Creswell spends chapter five discussing five (5) approaches to qualitative research methodologies. Providing concrete, peer-reviewed samples of each method, Creswell covers Narrative-Biographical, Phenomenological, Grounded Theory, Ethnographic, and Case Study examples of research. He then covers the differences in the approaches, references other samples of each methodology, and offers citations for more in-depth research regarding the methodologies.
Response:
This chapter provides a good overview of five (5) potential methodologies for qualitative researchers. . . however Creswell stops at only five and does not offer great insight into the other possible methodologies available for qualitative study.
I do appreciate his extensive use of citations, allow readers the ability to do further reading. For my upcoming semester project I intend to utilize a grounded theory methodology and therefore will do further reading on the topic. Creswell's citations offer me a starting point in the process of better understanding the grounded theory approach to research.

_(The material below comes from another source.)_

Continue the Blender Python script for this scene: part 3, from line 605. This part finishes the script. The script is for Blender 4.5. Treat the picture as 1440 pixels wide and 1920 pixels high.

The use of peer-reviewed articles is also a great positive for this chapter. Because these samples are not only genuine research, but also from well-published scholars, they provide insight for novice academics exploring qualitative methods.
Drawbacks
I found Creswell's chapter summary on page 96 did not offer adequate closure to the chapter. Little time was spent discussing the variety of other methods and / or how the presented methodologies have potential overall. Instead, the author made it seem as though none of the methodologies could, should, or would overlap when actually conducting research. This made the presentation by Creswell feel very formulaic, yet the actual information in the sample articles of the Appendix offered a vastly differing view of true qualitative collection. While reading the articles the reader is exposed to the "vastness" (for lack of a better term . . . possibly even "messiness") of qualitative research. Each methodology, at some point or another, bleeds into the other. Could there be true grounded theory without some kind of ethnographic study meshed within the theory? I would find it somewhat difficult. These are "people" after all . . . and the life we live results in our being a "messy" breed.